** start STORED DATA **

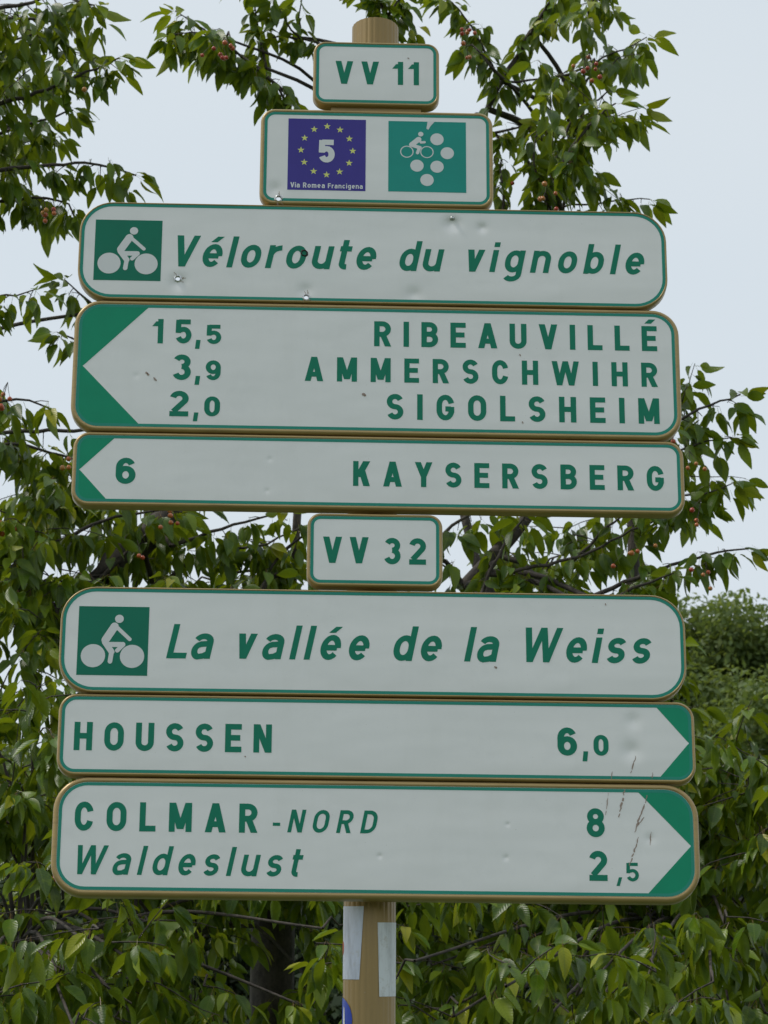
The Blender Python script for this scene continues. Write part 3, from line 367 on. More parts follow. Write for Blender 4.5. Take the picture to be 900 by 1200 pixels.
def cherry_material():
    mt, nt, p = nmat('ripening cherry')
    a = nt.nodes.new('ShaderNodeObjectInfo')
    nt.links.new(RAMP(nt, a.outputs['Random'], [(0, (.42, .20, .04)), (.4, (.46, .11, .035)), (1, (.32, .02, .015))]), p.inputs['Base Color'])
    p.inputs['Roughness'].default_value = .22; return mt
CHERRY = cherry_material()
def ground_material():
    mt, nt, p = nmat('meadow grass'); v = objco(nt)
    c = MIX(nt, noise(nt, v, .4, 6, .7), (.035, .065, .018), (.085, .12, .035))
    nt.links.new(c, p.inputs['Base Color']); p.inputs['Roughness'].default_value = .9
    bp = N(nt, 'ShaderNodeBump', Strength=.6, Distance=.05); nt.links.new(noise(nt, v, 12, 5, .7), bp.inputs['Height']); nt.links.new(bp.outputs[0], p.inputs['Normal'])
    return mt

# ------------------------------------------------------------------ ground
g = mesh_obj('ground', [(-1500, -1500, 0), (1500, -1500, 0), (1500, 1500, 0), (-1500, 1500, 0)], [(0, 1, 2, 3)], ground_material())
g['kind'] = 'structure'

# ------------------------------------------------------------------ lettering: every glyph is drawn with constant-width strokes
def arc(cx, cy, rx, ry, a0, a1, n=None):
    n = n or max(4, int(abs(a1-a0)/15))
    return [(cx+rx*math.cos(math.radians(a0+(a1-a0)*i/n)), cy+ry*math.sin(math.radians(a0+(a1-a0)*i/n))) for i in range(n+1)]
def ring(x0, x1, y0, y1, k=.5):
    """closed upright racetrack centre line; k = share of the half height that is straight"""
    cx, rx = (x0+x1)/2, (x1-x0)/2; ry = (y1-y0)/2*(1-k) ; ry = max(ry, .01); yt = y1-ry; yb = y0+ry
    return ('P', arc(cx, yt, rx, ry, 0, 180, 12)+arc(cx, yb, rx, ry, 180, 360, 12), True)
def glyph(ch, w):
    t = w/2; hw = w*1.12; D = lambda *a: ('D',)+a; P = lambda pts, c=False: ('P', pts, c)
    X = .74
    def bowl(x0, x1, y0, y1, r0, r1, n=12):       # D shape bowl (right side)
        r = (y1-y0)/2; rr = min(r, (x1-x0)*.8)
        return P([(x0, y1), (x1-rr, y1)]+arc(x1-rr, (y0+y1)/2, rr, r, 90, -90, n)[1:-1]+[(x1-rr, y0), (x0, y0)])
    if ch == 'É':
        W, s = glyph('E', w); return W, s+[D(W*.42, 1.10, W*.72, 1.27, hw*1.1)]
    if ch == 'é':
        W, s = glyph('e', w); return W, s+[D(W*.42, .80, W*.72, .98, hw)]
    if ch == 'A':
        W = .70; return W, [D(hw/2, 0, W/2, 1, hw), D(W-hw/2, 0, W/2, 1, hw), P([(W*.22, .28), (W*.78, .28)])]
    if ch == 'V':
        W = .68; return W, [D(hw/2, 1, W/2, 0, hw), D(W-hw/2, 1, W/2, 0, hw)]
    if ch == 'W':
        W = 1.04; h = hw*.92; return W, [D(h/2, 1, W*.28, 0, h), D(W*.5, 1, W*.28, 0, h), D(W*.5, 1, W*.72, 0, h), D(W-h/2, 1, W*.72, 0, h)]
    if ch == 'M':
        W = .76; return W, [P([(t, 0), (t, 1)]), P([(W-t, 0), (W-t, 1)]), D(hw/2, 1, W/2, .10, hw), D(W-hw/2, 1, W/2, .10, hw)]
    if ch == 'N':
        W = .62; return W, [P([(t, 0), (t, 1)]), P([(W-t, 0), (W-t, 1)]), D(hw/2, 1, W-hw/2, 0, hw)]
    if ch == 'K':
        W = .64; return W, [P([(t, 0), (t, 1)]), D(w*.9, .36, W-hw*.6, 1, hw*1.2), D(W-hw*.6, 0, .33, .62, hw*1.1)]
    if ch == 'Y':
        W = .66; return W, [D(hw/2, 1, W/2, .42, hw), D(W-hw/2, 1, W/2, .42, hw), P([(W/2, .46), (W/2, 0)])]
    if ch == 'E':
        W = .56; return W, [P([(W, 1-t), (t, 1-t), (t, t), (W, t)]), P([(w, .51), (W*.92, .51)])]
    if ch == 'F':
        W = .54; return W, [P([(W, 1-t), (t, 1-t), (t, 0)]), P([(w, .48), (W*.9, .48)])]
    if ch == 'L':
        W = .54; return W, [P([(t, 1), (t, t), (W, t)])]
    if ch == 'H':
        W = .62; return W, [P([(t, 0), (t, 1)]), P([(W-t, 0), (W-t, 1)]), P([(w, .51), (W-w, .51)])]
    if ch == 'I':
        return w, [P([(t, 0), (t, 1)])]
    if ch == 'U':
        W = .62; r = (W-w)/2; return W, [P([(t, 1), (t, r+t)]+arc(W/2, r+t, r, r, 180, 360)[1:-1]+[(W-t, r+t), (W-t, 1)])]
    if ch == 'O':
        W = .66; return W, [ring(t, W-t, t, 1-t, .32)]
    if ch == 'C':
        W = .62; rx = (W-w)/2; ry = .30
        return W, [P(arc(W/2, 1-t-ry, rx, ry, 12, 180)+arc(W/2, t+ry, rx, ry, 180, 348))]
    if ch == 'G':
        W = .64; rx = (W-w)/2; ry = .30
        return W, [P(arc(W/2, 1-t-ry, rx, ry, 12, 180)+arc(W/2, t+ry, rx, ry, 180, 350)), P([(W-t, .30), (W-t, .53)]), P([(W-t*1.2, .53-t*.85), (W*.50, .53-t*.85)])]
    if ch in 'Ss':
        H = 1 if ch == 'S' else X; W = .60 if ch == 'S' else .50
        rx = (W-w)/2; q = (H-w)/4
        return W, [P(arc(W/2, H-t-q, rx, q, 22, 270, 15)+arc(W/2, t+q, rx, q, 90, -158, 15)[1:])]
    if ch == 'R':
        W = .62; return W, [P([(t, 0), (t, 1)]), bowl(w, W-t-.01, .46+t*.2, 1-t, 0, 0), D(W-hw/2, 0, W*.52, .46, hw)]
    if ch == 'B':
        W = .61; return W, [P([(t, 0), (t, 1)]), bowl(w, W-t-.02, .52, 1-t, 0, 0), bowl(w, W-t, t, .52, 0, 0)]
    if ch == 'D':
        W = .63; r = (1-w)/2; x1 = W-t
        return W, [P([(t, t), (t, 1-t), (x1-.26, 1-t)]+arc(x1-.27, 1-t-.3, .27, .3, 80, 0)+arc(x1-.27, t+.3, .27, .3, 0, -80)+[(x1-.26, t)], True)]
    # digits
    if ch == '0':
        W = .58; return W, [ring(t, W-t, t, 1-t, .30)]
    if ch == '1':
        W = .40; return W, [P([(W-t, 0), (W-t, 1)]), D(hw*.55, .70, W-t*1.3, .90, hw*1.25)]
    if ch == '2':
        W = .60; r = W/2-t; cy = 1-t-r
        return W, [P(arc(W/2, cy, r, r, 168, -32)+[(t*1.25, w*.95)]), P([(0, t), (W, t)])]
    if ch == '3':
        W = .60; q1 = (1-t-.53)/2; q2 = (.53-t)/2; rx = W/2-t
        return W, [P(arc(W/2-.01, .53+q1, rx*.93, q1, 155, -90)), P(arc(W/2-.01, t+q2, rx, q2, 90, -160))]
    if ch == '5':
        W = .60; rx = W/2-t; cy = t+.235
        return W, [P([(W*.93, 1-t), (t*1.15, 1-t)]), P([(t*1.15, 1-t*.2), (t*1.05, .44)]), P([(t*1.0, .53)]+arc(W/2, cy+.02, rx, .255-t*.15, 118, -158))]
    if ch == '6':
        W = .60; rx = W/2-t
        return W, [ring(t, W-t, t, .60-t*.1, .0), P([(t, .33), (t, .60)]+arc(W/2, .62, rx, 1-t-.62, 180, 28))]
    if ch == '9':
        W, s = glyph('6', w); o = []
        for q in s: o.append(('P', [(W-a, 1-b) for a, b in q[1]], q[2]))
        return W, o
    if ch == '8':
        W = .62; return W, [ring(t+.02, W-t-.02, .53, 1-t, .0), ring(t, W-t, t, .53, .0)]
    if ch == ',':
        return .20, [D(.07, -.20, .11, .16, w*.82)]
    if ch == '-':
        return .30, [P([(0, .36), (.30, .36)])]
    # lower case
    W = .56; r = (W-w)/2; o = lambda x0=t, x1=W-t: ring(x0, x1, t, X-t, .12)
    if ch == 'o': return W, [o()]
    if ch == 'c': return W-.03, [P(arc(W/2, X/2, r, X/2-t, 38, 322))]
    if ch == 'e': return W, [P(arc(W/2, X/2, r, X/2-t, -4, 318)), P([(w*.9, X/2-.01), (W-w*.6, X/2-.01)])]
    if ch == 'a':
        return W, [P(arc(W/2, X-t-.17, r, .17, 158, 0)+[(W-t, 0)]),
                   P([(W-t, X*.60), (W*.42, X*.575)]+arc(W*.40, X*.32, W*.40-t, X*.255-t*.15, 95, 265)+[(W*.6, t*.95), (W-t, .16)])]
    if ch in 'dbqgp':
        s = [o()]
        if ch == 'd': s.append(P([(W-t, 0), (W-t, 1)]))
        if ch == 'b': s.append(P([(t, 0), (t, 1)]))
        if ch == 'g': s.append(P([(W-t, X)]+[(W-t, -.06)]+arc(W/2, -.07, r, .15, 0, -150)[1:]))
        return W, s
    if ch == 'n': return W-.01, [P([(t, 0), (t, X)]), P(arc(W/2, X-t-r, r, r, 165, 0)+[(W-t, 0)])]
    if ch == 'u': return W-.01, [P([(W-t, 0), (W-t, X)]), P([(t, X), (t, r+t)]+arc(W/2, r+t, r, r, 180, 345)[1:])]
    if ch == 'm':
        W = .82; r = (W-w)/4
        return W, [P([(t, 0), (t, X)]), P(arc(t+r, X-t-r, r, r, 160, 0)+[(t+2*r, 0)]), P(arc(t+3*r, X-t-r, r, r, 160, 0)+[(W-t, 0)])]
    if ch == 'l': return w, [P([(t, 0), (t, 1)])]
    if ch == 'i': return w, [P([(t, 0), (t, X)]), P([(t, .84), (t, 1)])]
    if ch == 'r': return .36, [P([(t, 0), (t, X)]), P(arc(.36+.02, X-t-.24, .36+.02-t, .24, 172, 92))]
    if ch == 't': return .34, [P([(t+.05, .95), (t+.05, .20)]+arc(t+.05+.12, .20, .12, .20-t, 180, 285)[1:]), P([(0, X-t*.9), (.34, X-t*.9)])]
    if ch == 'v': return .52, [D(hw/2, X, .26, 0, hw), D(.52-hw/2, X, .26, 0, hw)]
    raise KeyError(ch)
def stroke_quads(pts, w, closed):
    n = len(pts); q = [pts[0]]
    for p in pts[1:]:
        if math.hypot(p[0]-q[-1][0], p[1]-q[-1][1]) > 1e-4: q.append(p)
    if closed and math.hypot(q[0][0]-q[-1][0], q[0][1]-q[-1][1]) < 1e-4: q.pop()
    n = len(q); L = []; R_ = []
    for i in range(n):
        a = q[i-1] if (i > 0 or closed) else None; b = q[(i+1) % n] if (i < n-1 or closed) else None; p = q[i]
        ds = []
        if a: d = (p[0]-a[0], p[1]-a[1]); l = math.hypot(*d); ds.append((d[0]/l, d[1]/l))
        if b: d = (b[0]-p[0], b[1]-p[1]); l = math.hypot(*d); ds.append((d[0]/l, d[1]/l))
        if len(ds) == 1: nx, ny = -ds[0][1], ds[0][0]; k = 1
        else:
            nx, ny = -(ds[0][1]+ds[1][1]), ds[0][0]+ds[1][0]; l = math.hypot(nx, ny) or 1; nx /= l; ny /= l
            k = 1/max(.45, nx*-ds[0][1]+ny*ds[0][0])
        L.append((p[0]+nx*w/2*k, p[1]+ny*w/2*k)); R_.append((p[0]-nx*w/2*k, p[1]-ny*w/2*k))
    out = []
    for i in range(n if closed else n-1):
        j = (i+1) % n; out.append((L[i], R_[i], R_[j], L[j]))
    return out
STEP = .00006
def glyph_polys(ch, w):
    W, ss = glyph(ch, w); out = []
    for li, s in enumerate(ss):
        if s[0] == 'P': qs = stroke_quads(s[1], w, s[2])
        else:
            _, x0, y0, x1, y1, h = s; qs = [((x0-h/2, y0), (x0+h/2, y0), (x1+h/2, y1), (x1-h/2, y1))]
        out += [(li, q) for q in qs]
    return W, out
STY = dict(cap=(.20, 0), bold=(.20, 0), ital=(.168, .20), light=(.165, .19), itallight=(.157, .20), med=(.17, 0), heavy=(.23, 0), small=(.175, 0))
def text_mesh(s, x0, x1, zb, H, style, y):
    w, sh = STY[style]; wx = 1.
    if style == 'light' and s == '-': w = .14; sh = 0
    items = []; cur = 0; 
    for i, ch in enumerate(s):
        W, polys = glyph_polys(ch, w); items.append((i, cur, polys)); cur += W
    def bbox(tr):
        xs = [px+off+i*tr+py*sh for i, off, pl in items for _, q in pl for px, py in q]; return min(xs), max(xs)
    a, b = bbox(0); span = (x1-x0)/H
    if len(s) > 1:
        tr = 0.0
        for _ in range(6):
            a, b = bbox(tr); tr += (span-(b-a))/(len(s)-1)
        a, b = bbox(tr)
        if tr < .09:                                    # too tight: squeeze the glyphs, keep a small gap
            tr = .11; a, b = bbox(tr); wx = span/(b-a)
    else:
        tr = 0; wx = span/(b-a) if s not in ',' else 1
    out = []
    for i, off, pl in items:
        V = []; F_ = []
        for li, q in pl:
            k = len(V)
            pts = [((px+off+i*tr+py*sh-a)*wx, py) for px, py in q]
            ar = sum(pts[j][0]*pts[(j+1) % 4][1]-pts[(j+1) % 4][0]*pts[j][1] for j in range(4))
            if ar < 0: pts = pts[::-1]
            V += [(x0+px*H, y-li*STEP, zb+py*H) for px, py in pts]; F_.append((k, k+1, k+2, k+3))
        out.append(('digit' if s[i].isdigit() else 'comma' if s[i] == ',' else 'hyphen' if s[i] == '-' else 'letter', V, F_))
    return out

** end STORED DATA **

TASK GOAL
Leave out any pictures, please, and quote only the lines from the top of the data through the line that contains "g['kind'] = 'structure'".

SOLUTION TO THE EXERCISE
The Blender Python script for this scene continues. Write part 3, from line 367 on. More parts follow. Write for Blender 4.5. Take the picture to be 900 by 1200 pixels.
def cherry_material():
    mt, nt, p = nmat('ripening cherry')
    a = nt.nodes.new('ShaderNodeObjectInfo')
    nt.links.new(RAMP(nt, a.outputs['Random'], [(0, (.42, .20, .04)), (.4, (.46, .11, .035)), (1, (.32, .02, .015))]), p.inputs['Base Color'])
    p.inputs['Roughness'].default_value = .22; return mt
CHERRY = cherry_material()
def ground_material():
    mt, nt, p = nmat('meadow grass'); v = objco(nt)
    c = MIX(nt, noise(nt, v, .4, 6, .7), (.035, .065, .018), (.085, .12, .035))
    nt.links.new(c, p.inputs['Base Color']); p.inputs['Roughness'].default_value = .9
    bp = N(nt, 'ShaderNodeBump', Strength=.6, Distance=.05); nt.links.new(noise(nt, v, 12, 5, .7), bp.inputs['Height']); nt.links.new(bp.outputs[0], p.inputs['Normal'])
    return mt

# ------------------------------------------------------------------ ground
g = mesh_obj('ground', [(-1500, -1500, 0), (1500, -1500, 0), (1500, 1500, 0), (-1500, 1500, 0)], [(0, 1, 2, 3)], ground_material())
g['kind'] = 'structure'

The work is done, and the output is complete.